### DATASET CONTENT
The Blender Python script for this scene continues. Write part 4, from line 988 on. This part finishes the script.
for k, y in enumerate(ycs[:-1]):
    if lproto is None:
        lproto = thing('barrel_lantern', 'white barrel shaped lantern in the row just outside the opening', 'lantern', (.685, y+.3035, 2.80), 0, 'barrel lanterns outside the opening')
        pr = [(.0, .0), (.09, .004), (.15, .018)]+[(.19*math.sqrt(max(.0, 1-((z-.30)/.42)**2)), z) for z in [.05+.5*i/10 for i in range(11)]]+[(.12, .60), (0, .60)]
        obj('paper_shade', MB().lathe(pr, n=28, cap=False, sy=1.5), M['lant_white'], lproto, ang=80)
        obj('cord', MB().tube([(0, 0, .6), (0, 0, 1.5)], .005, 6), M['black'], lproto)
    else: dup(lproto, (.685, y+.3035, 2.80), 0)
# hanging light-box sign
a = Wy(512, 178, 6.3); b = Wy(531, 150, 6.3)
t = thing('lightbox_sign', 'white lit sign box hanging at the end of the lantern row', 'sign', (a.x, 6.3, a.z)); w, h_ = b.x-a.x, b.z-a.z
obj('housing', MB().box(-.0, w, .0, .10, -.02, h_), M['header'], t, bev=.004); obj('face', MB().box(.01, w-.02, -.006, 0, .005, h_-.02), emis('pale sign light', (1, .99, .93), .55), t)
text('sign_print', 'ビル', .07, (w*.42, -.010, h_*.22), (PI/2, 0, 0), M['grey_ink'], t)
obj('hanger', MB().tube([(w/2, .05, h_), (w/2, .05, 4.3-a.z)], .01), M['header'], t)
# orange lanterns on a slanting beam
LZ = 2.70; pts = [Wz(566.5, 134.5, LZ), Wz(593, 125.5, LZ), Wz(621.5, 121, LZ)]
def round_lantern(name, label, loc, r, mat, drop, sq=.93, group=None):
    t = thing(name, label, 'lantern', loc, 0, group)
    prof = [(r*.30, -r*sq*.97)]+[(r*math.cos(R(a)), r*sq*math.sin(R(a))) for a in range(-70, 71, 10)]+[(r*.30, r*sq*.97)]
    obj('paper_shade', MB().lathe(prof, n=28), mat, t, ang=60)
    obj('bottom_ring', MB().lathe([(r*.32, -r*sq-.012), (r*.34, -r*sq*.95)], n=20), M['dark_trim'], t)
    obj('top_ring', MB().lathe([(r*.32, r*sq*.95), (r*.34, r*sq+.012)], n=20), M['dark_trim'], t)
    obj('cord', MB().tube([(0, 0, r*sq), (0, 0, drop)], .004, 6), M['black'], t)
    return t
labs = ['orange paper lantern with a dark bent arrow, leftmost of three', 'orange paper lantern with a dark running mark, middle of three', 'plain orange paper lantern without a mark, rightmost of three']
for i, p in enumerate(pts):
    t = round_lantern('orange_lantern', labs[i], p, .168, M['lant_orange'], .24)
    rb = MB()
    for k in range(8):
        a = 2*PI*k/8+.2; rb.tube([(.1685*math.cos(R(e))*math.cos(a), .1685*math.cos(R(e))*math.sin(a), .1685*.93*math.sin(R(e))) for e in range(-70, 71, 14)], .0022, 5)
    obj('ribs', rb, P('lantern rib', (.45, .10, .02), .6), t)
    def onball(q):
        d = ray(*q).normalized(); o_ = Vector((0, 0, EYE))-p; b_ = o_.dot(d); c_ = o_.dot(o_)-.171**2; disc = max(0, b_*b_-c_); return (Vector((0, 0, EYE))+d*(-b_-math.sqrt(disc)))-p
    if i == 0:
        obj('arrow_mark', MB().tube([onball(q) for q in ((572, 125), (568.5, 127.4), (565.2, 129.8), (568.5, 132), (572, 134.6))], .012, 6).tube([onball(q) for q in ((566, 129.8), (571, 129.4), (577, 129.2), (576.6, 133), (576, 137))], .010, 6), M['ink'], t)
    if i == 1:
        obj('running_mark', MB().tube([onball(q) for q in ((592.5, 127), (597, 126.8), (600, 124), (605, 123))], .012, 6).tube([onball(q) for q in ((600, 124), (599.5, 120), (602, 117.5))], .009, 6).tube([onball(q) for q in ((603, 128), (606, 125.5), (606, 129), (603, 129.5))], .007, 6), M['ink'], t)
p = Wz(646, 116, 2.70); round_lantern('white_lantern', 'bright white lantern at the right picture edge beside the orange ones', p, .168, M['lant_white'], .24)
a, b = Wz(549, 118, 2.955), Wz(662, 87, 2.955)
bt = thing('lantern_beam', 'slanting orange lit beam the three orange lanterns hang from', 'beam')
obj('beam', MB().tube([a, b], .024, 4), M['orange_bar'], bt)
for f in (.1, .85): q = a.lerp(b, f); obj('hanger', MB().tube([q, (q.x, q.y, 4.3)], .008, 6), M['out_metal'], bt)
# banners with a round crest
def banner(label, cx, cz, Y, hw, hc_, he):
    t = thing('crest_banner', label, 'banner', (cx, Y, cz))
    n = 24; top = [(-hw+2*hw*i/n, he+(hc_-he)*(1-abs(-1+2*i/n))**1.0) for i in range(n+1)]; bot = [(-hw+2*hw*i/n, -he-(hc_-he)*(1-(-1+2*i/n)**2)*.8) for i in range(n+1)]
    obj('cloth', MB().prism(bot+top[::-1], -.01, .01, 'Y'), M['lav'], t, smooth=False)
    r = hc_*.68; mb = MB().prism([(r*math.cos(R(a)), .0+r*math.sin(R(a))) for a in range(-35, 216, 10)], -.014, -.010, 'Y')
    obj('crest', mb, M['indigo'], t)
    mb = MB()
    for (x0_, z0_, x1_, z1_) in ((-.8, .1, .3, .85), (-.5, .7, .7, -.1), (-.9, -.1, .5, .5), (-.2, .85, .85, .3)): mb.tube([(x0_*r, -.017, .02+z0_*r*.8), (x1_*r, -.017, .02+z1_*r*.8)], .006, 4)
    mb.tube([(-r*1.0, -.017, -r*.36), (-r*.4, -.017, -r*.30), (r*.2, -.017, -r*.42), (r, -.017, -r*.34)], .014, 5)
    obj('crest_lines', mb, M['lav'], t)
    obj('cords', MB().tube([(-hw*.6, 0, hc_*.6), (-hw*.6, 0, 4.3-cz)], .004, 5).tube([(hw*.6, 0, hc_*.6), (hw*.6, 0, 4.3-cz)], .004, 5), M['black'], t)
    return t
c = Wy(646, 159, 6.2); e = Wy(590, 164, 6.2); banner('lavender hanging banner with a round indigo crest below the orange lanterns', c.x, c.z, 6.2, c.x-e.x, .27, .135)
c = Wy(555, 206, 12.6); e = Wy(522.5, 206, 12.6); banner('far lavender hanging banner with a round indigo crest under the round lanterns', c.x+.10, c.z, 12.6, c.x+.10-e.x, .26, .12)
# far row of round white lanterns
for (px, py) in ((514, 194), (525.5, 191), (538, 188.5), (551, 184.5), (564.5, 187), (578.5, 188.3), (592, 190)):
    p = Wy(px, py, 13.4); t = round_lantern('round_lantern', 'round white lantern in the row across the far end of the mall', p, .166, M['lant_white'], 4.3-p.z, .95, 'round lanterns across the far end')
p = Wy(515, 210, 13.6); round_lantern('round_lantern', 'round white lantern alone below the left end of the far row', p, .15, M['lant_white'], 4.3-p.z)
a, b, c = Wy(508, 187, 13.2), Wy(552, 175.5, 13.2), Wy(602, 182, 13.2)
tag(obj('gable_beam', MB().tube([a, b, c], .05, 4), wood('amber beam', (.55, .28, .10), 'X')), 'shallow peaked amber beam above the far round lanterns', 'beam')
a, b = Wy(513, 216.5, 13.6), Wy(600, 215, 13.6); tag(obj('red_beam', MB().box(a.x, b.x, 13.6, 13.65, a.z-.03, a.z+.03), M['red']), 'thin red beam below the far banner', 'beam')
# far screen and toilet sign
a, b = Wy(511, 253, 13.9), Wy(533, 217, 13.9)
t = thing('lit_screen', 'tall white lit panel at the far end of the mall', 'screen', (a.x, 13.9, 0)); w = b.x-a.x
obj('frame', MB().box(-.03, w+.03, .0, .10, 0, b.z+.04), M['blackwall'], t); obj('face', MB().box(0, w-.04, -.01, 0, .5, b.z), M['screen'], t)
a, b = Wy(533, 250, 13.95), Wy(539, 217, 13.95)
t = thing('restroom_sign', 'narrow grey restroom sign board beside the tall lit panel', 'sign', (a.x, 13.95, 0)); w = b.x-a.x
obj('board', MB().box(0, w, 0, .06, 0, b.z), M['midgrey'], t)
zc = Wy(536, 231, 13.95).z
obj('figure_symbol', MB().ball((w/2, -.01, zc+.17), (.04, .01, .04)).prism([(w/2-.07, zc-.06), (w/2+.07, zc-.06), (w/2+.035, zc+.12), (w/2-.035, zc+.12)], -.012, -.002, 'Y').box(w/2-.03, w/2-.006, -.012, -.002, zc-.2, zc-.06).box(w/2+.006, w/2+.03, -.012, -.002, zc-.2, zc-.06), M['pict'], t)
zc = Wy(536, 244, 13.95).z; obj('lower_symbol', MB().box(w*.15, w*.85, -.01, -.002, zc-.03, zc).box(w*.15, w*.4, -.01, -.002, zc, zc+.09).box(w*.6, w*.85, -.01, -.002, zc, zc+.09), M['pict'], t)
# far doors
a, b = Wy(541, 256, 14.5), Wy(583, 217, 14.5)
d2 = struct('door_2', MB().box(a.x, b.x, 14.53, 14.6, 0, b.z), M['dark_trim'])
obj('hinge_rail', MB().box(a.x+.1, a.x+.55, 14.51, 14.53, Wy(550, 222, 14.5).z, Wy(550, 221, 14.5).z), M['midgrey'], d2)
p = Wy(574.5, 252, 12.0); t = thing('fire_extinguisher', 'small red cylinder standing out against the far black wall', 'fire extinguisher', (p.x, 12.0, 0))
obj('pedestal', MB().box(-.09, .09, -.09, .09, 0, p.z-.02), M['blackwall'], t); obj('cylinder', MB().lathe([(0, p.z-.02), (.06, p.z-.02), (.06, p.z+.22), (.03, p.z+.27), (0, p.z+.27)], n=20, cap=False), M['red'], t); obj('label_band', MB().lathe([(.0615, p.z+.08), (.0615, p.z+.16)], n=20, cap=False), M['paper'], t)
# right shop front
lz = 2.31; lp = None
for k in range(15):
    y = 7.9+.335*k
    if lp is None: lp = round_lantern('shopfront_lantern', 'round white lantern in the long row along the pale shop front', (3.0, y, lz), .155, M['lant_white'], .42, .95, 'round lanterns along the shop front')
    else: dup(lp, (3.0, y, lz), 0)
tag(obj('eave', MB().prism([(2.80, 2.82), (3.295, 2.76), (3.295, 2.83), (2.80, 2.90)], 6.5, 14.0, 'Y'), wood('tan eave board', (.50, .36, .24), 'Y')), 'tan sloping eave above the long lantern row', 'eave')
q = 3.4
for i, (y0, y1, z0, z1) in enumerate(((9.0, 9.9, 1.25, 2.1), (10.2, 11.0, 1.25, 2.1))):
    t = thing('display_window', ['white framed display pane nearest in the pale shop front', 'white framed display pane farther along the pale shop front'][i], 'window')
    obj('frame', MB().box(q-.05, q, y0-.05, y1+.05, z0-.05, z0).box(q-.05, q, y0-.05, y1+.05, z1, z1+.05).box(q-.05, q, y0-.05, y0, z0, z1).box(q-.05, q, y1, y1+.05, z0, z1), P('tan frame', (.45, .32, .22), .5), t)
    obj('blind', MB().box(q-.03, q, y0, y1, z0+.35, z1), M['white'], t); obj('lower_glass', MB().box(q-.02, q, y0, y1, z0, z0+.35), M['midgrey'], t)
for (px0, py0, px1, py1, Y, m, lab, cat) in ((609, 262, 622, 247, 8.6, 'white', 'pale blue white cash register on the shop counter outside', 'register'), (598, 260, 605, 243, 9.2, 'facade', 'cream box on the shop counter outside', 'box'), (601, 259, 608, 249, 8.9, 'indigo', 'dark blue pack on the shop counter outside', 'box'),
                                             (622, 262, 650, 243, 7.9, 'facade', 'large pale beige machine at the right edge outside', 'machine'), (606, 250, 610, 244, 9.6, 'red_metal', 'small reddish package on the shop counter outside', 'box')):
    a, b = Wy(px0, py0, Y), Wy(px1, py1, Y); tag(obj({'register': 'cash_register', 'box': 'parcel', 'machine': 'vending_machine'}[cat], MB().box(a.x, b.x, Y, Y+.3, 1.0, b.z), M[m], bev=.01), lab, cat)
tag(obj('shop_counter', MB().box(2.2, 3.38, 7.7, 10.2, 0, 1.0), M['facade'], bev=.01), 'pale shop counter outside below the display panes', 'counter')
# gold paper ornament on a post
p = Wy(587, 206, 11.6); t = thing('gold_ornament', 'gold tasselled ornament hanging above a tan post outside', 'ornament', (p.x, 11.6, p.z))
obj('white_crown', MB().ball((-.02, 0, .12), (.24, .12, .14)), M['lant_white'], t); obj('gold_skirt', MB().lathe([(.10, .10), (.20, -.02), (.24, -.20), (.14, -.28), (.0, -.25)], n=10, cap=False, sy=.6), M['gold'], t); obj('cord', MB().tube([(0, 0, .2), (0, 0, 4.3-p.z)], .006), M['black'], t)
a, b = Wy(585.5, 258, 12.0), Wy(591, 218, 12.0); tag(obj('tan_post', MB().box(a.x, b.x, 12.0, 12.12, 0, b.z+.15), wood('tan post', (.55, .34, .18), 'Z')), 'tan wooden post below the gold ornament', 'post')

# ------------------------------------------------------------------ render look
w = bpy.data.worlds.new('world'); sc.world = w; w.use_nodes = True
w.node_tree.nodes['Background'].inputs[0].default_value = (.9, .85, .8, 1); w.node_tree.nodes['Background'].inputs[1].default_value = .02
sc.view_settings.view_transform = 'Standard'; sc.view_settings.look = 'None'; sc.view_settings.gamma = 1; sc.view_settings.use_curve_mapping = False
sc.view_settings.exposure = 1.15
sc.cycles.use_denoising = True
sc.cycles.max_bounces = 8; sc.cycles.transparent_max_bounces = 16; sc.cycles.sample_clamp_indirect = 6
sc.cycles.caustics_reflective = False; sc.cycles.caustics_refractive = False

### CHALLENGE
Locate each line containing the string "from" and show it.

### RESULT
The Blender Python script for this scene continues. Write part 4, from line 988 on. This part finishes the script.
bt = thing('lantern_beam', 'slanting orange lit beam the three orange lanterns hang from', 'beam')